Sunday 4 December 2016

The Wild Trout Trust and New Forest River Restorations

For some perspective on some of the issues raised by river restorations we contacted the Wild Trout Trust, themselves deliverers or partners in many river restoration projects addressing similar issues to those met by the Latchmore proposal.  As it turns out, they had made an advisory visit in September 2015; this was undertaken by their Conservation Officer, Mike Blackmore.

Their advisory visit programme is "very much focussed on identifying good and poor trout habitat and what can be done practically to make the poor good. Mike looked at a 1 km reach of the Brook and a 500m reach of a tributary, the Thompson's Castle Stream."

Their key findings were:

  • Valuable wild trout habitat is under threat by the status quo condition of the Latchmore Brook and tributaries.
  • Channel incision and accelerated morphological processes as outlined by the JBA Consulting report and as observed during the site visit are limiting the abundance and quality of marginal habitat (important for freshwater invertebrates and juvenile trout). These factors are also likely to be significantly impacting the viability of spawning habitat in the main channel.
  • Reconnecting paleo-meanders will result in a net increase in habitat for wild trout (as a result of increased channel length) and is likely to help protect existing spawning habitat by reducing the rate of channel incision and the magnitude of cut and fill events.
  • The overall paucity of in-stream and low-level bankside woody habitat features significantly limit the abundance, diversity and quality of cover and refuge habitat for trout.
  • Habitat quality and diversity is being significantly reduced by over-grazing and bank poaching by livestock.
  • Further habitat enhancement, including tree planting and the introduction and retention of woody habitat features, will be required to provide a good quality and diverse habitat for wild trout.
  • Improvement in the wild trout population of the Latchmore Brook and the aquatic ecosystem upon which it is dependent will require a significant change in land management including improved protection of the riverbanks from grazing livestock.
Their conclusions recognize the problems with the status quo and acknowledge the benefits of the project to fish species and wildlife.
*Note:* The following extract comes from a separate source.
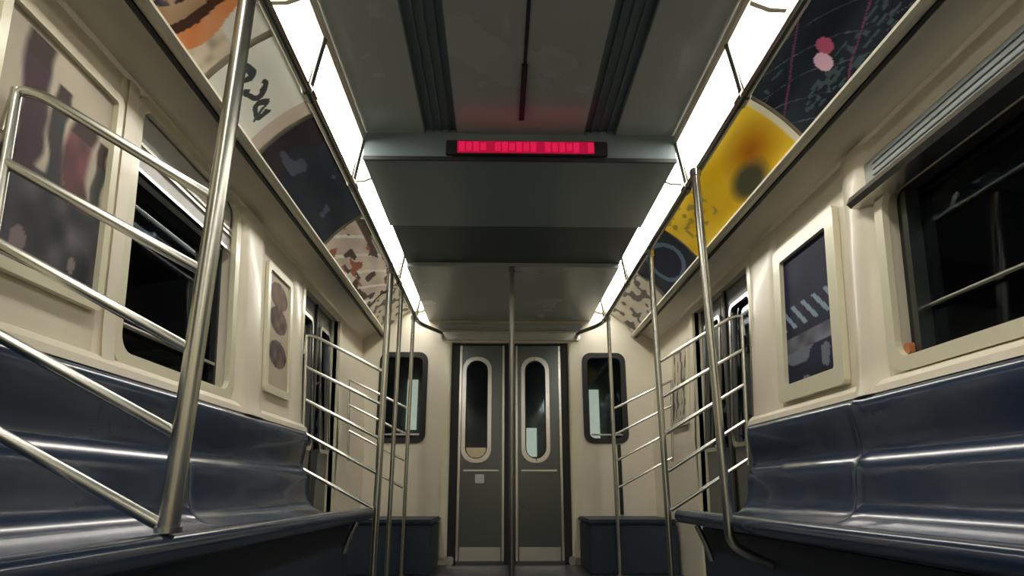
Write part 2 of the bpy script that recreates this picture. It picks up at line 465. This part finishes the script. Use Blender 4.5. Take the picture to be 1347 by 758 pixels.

They also suggest measures which would make the habitat optimal for trout species, promotion of stream shading scrub, and fencing to prevent livestock poaching scrub and vegetation bankside, which would fly in the face of traditional forest management, and would even restrict the amenity in ways to which even the protesters would object.  How would Forest users react to the sight of a fenced off stream, with access only through gates?

Scrub does vary over time, and we know that historically there has been, at times, little scrub along stretches of the stream on the open forest.  Even now, there is about a kilometre stretch with next to no riparian shade.  The Commoners often push for active scrub removal to create more grazing (The NFA will usually push for key nectar species to be left where possible), and of course the livestock themselves will have nibbles that hamper growth. 

So, neither the current stream nor the proposed change would be absolutely ideal for fish species, but here's where the point is being missed by objectors' narrow focus.  Habitats are complex.  What benefits some species may be detrimental to others.  The biodiverse rich habitat of the New Forest is not managed solely for any single species.  Scrub removal may warm some of the unshaded water, but this will benefit the Dragonflies, even if it narrows the tolerances for the fish.

Despite the insufficient scrub, both historically and at present, fish tolerate the conditions in the Brook.  Restoring the meanders will recreate the more natural morphology that benefits these species.  The claim that changing the stream will frighten away shy fish, is refuted by many the projects elsewhere aimed at wild fish habitat improvement which restore meanders (some other successful projects go even further and create meanders), including projects directed at fisheries (over 900 in the RRC database), and even more strikingly here in the New Forest, by the fish themselves.  Brown Trout were recorded spawning in a restored section at Harvestslade within three months of the completion of that project.

We thank the Wild Trout Trust for their permission to share their findings (particularly their director, Shaun Leonard who provided the bullet point summary quoted above), and for their candour and generosity in response to our queries.  We commend them for their fine works in implementing and promoting habitat restoration. According to Environment Agency monitoring, their upper Itchen project has produced a four-fold increase in trout biomass, compared to unimproved, control sites.